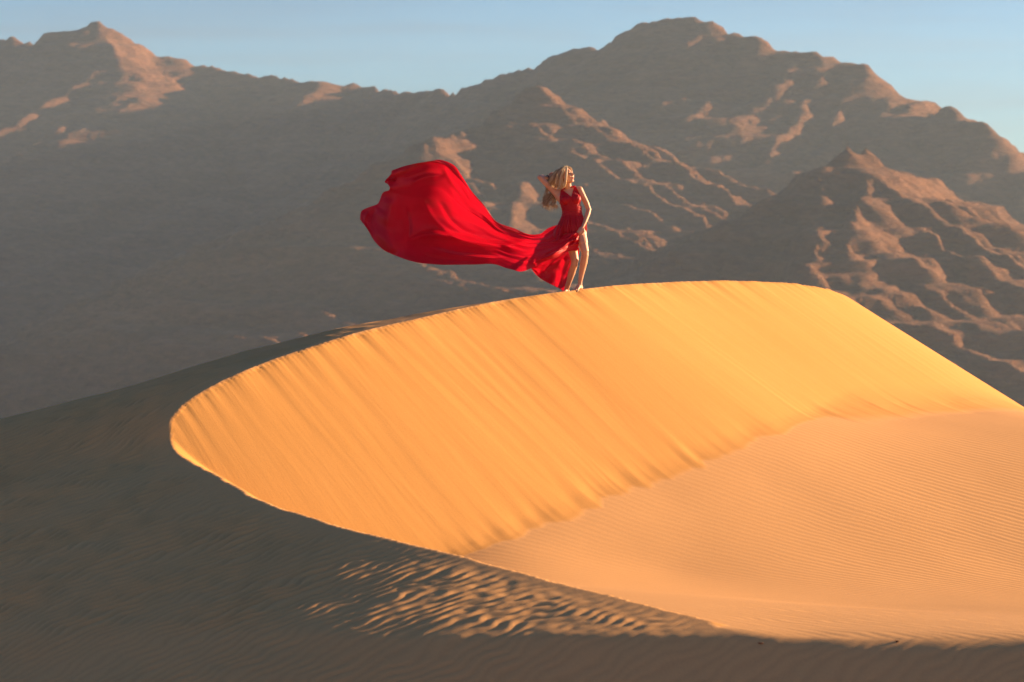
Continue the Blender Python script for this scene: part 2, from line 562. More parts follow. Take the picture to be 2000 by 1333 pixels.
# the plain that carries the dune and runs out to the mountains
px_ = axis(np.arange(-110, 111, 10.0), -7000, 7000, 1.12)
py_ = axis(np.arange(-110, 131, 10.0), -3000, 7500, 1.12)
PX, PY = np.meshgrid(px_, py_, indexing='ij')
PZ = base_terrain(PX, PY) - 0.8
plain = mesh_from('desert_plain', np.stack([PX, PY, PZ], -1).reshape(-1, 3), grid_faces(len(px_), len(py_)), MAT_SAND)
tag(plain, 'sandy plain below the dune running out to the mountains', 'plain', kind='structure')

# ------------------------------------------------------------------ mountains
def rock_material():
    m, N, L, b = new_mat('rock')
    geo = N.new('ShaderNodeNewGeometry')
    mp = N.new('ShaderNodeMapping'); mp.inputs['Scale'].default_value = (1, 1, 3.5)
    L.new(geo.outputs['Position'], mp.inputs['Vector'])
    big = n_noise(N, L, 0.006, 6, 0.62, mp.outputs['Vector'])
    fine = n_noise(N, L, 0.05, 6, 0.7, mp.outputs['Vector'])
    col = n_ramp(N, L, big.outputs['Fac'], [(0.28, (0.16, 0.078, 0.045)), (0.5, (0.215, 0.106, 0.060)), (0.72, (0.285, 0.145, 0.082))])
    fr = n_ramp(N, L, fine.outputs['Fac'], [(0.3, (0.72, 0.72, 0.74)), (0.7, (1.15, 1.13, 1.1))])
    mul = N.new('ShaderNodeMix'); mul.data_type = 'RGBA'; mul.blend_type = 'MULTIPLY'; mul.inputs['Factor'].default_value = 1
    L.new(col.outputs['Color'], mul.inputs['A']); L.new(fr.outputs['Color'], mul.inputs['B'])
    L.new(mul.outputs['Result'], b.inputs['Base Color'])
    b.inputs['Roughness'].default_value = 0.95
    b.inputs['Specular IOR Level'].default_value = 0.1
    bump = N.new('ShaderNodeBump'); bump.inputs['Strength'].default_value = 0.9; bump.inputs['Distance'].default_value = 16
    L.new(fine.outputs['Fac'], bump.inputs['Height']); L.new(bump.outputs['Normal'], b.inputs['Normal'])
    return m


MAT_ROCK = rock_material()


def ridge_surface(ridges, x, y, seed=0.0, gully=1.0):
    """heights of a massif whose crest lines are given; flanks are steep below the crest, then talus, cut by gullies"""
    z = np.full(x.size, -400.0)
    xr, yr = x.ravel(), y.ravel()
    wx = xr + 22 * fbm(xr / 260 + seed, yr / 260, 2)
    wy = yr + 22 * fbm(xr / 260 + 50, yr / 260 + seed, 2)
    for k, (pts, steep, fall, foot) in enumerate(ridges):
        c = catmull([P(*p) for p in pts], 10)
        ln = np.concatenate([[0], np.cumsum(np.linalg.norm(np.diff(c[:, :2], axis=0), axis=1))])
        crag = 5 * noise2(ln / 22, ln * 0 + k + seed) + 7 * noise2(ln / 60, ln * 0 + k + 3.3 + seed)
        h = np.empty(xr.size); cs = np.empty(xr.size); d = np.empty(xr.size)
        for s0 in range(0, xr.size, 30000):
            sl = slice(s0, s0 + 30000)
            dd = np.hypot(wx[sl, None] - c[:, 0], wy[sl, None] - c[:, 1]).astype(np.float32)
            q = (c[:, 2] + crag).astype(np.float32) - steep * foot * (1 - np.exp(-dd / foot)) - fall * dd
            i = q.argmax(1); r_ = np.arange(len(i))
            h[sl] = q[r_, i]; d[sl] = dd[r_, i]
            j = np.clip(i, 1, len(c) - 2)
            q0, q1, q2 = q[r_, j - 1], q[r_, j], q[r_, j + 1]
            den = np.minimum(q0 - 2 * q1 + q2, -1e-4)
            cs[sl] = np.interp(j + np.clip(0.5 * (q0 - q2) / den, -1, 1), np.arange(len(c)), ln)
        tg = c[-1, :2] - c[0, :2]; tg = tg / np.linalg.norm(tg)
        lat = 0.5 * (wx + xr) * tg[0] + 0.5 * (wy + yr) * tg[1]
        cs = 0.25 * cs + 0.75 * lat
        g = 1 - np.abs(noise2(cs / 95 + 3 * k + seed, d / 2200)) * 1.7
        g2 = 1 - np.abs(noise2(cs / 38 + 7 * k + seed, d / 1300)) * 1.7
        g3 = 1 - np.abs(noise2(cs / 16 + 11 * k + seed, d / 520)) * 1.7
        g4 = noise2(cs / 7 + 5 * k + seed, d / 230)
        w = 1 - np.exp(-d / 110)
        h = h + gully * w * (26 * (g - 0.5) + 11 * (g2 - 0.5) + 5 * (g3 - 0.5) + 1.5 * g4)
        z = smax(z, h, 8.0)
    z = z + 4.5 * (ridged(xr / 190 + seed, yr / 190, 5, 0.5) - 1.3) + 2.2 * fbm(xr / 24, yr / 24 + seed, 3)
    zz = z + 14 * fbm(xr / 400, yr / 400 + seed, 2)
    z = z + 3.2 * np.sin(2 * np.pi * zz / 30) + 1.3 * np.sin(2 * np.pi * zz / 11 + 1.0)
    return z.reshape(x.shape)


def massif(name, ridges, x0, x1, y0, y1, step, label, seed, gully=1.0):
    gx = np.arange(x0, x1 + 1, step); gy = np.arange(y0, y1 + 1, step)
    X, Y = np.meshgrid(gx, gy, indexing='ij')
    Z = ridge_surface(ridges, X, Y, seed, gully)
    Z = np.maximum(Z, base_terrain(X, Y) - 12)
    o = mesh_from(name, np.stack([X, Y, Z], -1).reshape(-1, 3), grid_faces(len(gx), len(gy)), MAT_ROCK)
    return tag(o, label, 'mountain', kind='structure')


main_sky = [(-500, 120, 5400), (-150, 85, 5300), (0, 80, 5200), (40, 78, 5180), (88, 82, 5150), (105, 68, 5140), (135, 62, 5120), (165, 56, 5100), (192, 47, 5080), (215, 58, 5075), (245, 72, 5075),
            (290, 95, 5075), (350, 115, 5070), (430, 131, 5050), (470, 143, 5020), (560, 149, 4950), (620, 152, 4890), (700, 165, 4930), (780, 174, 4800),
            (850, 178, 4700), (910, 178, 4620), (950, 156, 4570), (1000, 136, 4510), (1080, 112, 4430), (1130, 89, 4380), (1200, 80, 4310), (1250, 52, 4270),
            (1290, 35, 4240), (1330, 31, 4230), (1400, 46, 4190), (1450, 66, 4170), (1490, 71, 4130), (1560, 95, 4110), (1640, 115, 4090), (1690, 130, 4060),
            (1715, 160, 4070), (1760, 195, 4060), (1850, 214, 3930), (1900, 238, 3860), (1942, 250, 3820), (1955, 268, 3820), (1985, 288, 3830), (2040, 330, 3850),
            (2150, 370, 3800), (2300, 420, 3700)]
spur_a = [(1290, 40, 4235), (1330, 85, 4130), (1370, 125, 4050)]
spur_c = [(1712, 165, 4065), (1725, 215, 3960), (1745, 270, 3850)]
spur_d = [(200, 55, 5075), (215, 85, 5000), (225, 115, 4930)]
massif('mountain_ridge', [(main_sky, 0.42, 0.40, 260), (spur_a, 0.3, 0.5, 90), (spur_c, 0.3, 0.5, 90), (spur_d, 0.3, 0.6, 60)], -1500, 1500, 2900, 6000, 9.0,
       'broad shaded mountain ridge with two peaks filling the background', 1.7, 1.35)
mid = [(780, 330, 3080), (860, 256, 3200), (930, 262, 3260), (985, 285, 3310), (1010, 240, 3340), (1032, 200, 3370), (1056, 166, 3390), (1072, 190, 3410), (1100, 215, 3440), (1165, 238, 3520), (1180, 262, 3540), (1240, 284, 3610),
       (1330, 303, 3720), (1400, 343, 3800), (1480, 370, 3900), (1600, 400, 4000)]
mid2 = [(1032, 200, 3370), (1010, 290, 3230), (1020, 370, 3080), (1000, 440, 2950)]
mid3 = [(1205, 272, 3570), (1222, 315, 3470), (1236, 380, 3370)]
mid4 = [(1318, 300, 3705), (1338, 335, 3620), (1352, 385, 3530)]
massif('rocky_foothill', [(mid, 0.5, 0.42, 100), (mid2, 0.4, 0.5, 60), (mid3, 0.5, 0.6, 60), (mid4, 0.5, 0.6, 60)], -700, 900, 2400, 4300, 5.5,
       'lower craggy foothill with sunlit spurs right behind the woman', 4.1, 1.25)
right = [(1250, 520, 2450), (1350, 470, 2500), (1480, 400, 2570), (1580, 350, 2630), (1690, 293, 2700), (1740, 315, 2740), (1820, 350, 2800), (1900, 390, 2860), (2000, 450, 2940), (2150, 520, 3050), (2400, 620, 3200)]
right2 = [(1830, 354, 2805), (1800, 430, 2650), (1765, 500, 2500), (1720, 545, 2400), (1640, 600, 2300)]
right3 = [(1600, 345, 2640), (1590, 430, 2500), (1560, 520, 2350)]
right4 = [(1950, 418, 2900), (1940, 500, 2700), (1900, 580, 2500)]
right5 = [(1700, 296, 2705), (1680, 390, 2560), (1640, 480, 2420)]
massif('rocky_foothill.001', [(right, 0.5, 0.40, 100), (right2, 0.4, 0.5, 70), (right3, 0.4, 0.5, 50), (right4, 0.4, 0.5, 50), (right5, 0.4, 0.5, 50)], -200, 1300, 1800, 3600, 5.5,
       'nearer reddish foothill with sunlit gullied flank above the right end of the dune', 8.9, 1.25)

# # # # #

Directions for this task
From the first line above through the line containing "tag(plain, 'sandy plain", copy everything exactly, without the pictures.

Result of this exercise
Continue the Blender Python script for this scene: part 2, from line 562. More parts follow. Take the picture to be 2000 by 1333 pixels.
# the plain that carries the dune and runs out to the mountains
px_ = axis(np.arange(-110, 111, 10.0), -7000, 7000, 1.12)
py_ = axis(np.arange(-110, 131, 10.0), -3000, 7500, 1.12)
PX, PY = np.meshgrid(px_, py_, indexing='ij')
PZ = base_terrain(PX, PY) - 0.8
plain = mesh_from('desert_plain', np.stack([PX, PY, PZ], -1).reshape(-1, 3), grid_faces(len(px_), len(py_)), MAT_SAND)
tag(plain, 'sandy plain below the dune running out to the mountains', 'plain', kind='structure')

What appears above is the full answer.